When the bad guys run, the cops give chase but all too often, officers are lured into jeopardy and sometimes don’t realize it until it is too late


It is a cop’s job to catch bad guys. Therefore, when the bad guys run, the cops give chase. Unfortunately, all too often, officers are lured into jeopardy and sometimes don’t realize it until it is too late. Take a look at some of the headlines over the last couple of years:

Philadelphia Officer Killed in Foot Pursuit
CA Officer Shot and Killed during Foot Pursuit
PA K-9 Officer Shot and Killed during Foot Pursuit

In January 2011, my department lost one of our finest officers (Officer Larry Nehasil) while involved in a foot pursuit of a home invasion suspect who had stolen a 45 caliber handgun from a residence and used it against Officer Nehasil as he caught up to him.

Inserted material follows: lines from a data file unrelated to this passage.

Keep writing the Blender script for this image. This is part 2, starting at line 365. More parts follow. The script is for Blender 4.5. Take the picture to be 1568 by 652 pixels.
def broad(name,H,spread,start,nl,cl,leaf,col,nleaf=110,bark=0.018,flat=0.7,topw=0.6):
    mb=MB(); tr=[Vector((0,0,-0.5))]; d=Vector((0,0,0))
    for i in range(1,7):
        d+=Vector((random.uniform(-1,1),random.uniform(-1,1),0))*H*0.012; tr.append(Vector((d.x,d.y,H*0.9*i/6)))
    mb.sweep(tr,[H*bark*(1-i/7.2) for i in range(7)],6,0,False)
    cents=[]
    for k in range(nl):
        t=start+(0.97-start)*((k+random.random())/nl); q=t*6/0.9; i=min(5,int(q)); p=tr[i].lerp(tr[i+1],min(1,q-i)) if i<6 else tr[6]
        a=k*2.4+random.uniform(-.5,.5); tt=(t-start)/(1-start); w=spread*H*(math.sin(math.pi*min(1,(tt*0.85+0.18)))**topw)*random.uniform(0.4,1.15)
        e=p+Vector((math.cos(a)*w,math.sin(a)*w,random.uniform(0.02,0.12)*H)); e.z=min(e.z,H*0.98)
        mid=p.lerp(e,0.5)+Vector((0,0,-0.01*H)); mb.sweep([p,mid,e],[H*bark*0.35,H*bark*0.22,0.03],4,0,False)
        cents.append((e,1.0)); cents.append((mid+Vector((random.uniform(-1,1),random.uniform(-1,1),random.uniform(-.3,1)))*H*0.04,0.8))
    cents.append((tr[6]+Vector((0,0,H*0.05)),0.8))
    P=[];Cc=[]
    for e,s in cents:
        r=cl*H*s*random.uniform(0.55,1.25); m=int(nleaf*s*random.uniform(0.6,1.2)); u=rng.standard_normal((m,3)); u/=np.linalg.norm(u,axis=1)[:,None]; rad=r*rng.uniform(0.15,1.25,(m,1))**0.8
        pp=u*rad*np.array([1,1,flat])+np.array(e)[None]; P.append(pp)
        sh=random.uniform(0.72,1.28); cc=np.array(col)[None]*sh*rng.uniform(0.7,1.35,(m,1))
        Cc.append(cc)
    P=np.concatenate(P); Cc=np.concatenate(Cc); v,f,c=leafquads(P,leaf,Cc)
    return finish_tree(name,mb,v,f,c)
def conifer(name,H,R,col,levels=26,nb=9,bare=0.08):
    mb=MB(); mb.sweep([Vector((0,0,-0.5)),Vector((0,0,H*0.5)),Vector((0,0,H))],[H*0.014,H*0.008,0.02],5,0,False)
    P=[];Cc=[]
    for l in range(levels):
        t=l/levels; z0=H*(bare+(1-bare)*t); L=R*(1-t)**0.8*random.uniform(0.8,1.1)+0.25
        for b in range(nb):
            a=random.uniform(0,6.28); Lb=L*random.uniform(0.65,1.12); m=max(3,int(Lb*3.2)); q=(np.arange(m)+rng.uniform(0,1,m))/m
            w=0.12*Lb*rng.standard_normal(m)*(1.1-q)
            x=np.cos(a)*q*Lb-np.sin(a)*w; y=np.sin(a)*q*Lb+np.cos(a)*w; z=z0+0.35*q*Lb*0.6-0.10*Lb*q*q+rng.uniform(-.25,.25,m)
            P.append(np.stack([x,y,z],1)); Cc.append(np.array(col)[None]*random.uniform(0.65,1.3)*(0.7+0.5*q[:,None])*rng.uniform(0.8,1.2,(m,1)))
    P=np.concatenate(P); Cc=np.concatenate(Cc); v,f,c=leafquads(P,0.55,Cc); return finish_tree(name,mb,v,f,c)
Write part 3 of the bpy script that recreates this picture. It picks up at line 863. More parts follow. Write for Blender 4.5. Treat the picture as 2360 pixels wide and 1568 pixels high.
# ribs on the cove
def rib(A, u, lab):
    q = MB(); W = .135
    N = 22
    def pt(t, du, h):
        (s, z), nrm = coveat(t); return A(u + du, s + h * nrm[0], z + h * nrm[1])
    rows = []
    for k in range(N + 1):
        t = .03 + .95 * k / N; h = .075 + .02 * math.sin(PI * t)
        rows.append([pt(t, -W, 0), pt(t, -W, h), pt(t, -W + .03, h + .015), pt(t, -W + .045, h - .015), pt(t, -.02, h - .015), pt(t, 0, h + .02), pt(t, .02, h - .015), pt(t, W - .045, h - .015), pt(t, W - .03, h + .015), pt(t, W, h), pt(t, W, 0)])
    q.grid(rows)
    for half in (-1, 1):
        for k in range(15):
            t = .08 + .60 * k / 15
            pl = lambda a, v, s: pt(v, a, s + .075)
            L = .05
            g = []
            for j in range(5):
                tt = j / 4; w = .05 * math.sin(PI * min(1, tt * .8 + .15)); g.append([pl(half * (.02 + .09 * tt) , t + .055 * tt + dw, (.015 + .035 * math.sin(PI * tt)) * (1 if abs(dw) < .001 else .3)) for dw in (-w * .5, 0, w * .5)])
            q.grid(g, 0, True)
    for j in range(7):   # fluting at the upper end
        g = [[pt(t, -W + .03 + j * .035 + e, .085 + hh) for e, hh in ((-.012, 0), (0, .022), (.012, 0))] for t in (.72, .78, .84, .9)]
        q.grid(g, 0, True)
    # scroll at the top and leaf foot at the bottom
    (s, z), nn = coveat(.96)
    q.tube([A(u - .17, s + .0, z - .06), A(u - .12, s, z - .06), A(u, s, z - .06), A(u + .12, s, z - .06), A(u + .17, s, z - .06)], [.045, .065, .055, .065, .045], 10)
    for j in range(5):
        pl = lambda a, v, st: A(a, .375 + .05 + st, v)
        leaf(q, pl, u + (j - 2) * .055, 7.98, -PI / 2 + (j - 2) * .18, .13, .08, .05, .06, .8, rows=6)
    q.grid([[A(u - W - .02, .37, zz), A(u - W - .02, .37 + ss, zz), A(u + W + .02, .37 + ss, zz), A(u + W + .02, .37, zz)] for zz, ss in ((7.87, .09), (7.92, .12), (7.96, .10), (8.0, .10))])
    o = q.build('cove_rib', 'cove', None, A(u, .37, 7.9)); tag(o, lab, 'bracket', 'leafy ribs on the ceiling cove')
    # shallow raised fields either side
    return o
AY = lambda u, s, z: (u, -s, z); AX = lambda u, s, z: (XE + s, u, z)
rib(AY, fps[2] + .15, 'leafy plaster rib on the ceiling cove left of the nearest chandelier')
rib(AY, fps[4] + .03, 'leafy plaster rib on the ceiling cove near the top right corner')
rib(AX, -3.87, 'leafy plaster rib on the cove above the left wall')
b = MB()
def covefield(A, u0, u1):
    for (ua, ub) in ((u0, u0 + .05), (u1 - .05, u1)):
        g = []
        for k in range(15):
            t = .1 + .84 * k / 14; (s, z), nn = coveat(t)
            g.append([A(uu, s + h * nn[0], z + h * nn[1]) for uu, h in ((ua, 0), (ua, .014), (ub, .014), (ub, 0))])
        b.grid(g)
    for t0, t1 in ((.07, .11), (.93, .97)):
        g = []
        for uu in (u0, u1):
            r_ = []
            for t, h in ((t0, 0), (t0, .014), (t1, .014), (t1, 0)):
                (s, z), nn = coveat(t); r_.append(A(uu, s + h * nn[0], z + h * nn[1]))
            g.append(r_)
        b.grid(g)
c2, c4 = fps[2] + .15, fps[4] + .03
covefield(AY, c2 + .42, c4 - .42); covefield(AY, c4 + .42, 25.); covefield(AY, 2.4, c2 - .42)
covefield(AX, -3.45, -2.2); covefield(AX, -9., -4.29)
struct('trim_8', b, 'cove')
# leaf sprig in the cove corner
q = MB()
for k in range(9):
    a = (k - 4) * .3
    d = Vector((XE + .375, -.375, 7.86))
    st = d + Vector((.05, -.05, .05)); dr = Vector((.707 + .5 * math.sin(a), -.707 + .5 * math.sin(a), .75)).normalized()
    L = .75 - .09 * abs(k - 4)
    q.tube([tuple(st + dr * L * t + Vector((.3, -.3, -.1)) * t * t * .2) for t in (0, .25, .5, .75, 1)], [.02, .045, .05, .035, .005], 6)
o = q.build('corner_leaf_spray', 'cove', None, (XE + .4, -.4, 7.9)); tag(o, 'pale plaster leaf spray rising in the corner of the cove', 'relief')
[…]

Foot pursuits are inherently dangerous and should be guided by tactics rather than our impulse to catch the bad guys. Often, as with vehicle pursuits, we let our emotions take over and guide our actions. Maybe it is our character, or sense of duty, or that we are just plain curious when a suspect decides to flee from us. Our predator instinct kicks in and we see the suspects as the prey or quarry to be over-taken and subdued. We must rethink our traditional responses and find a way to capture fleeing suspects in a manner that affords us greater opportunities to gain tactical advantages over those we seek to apprehend.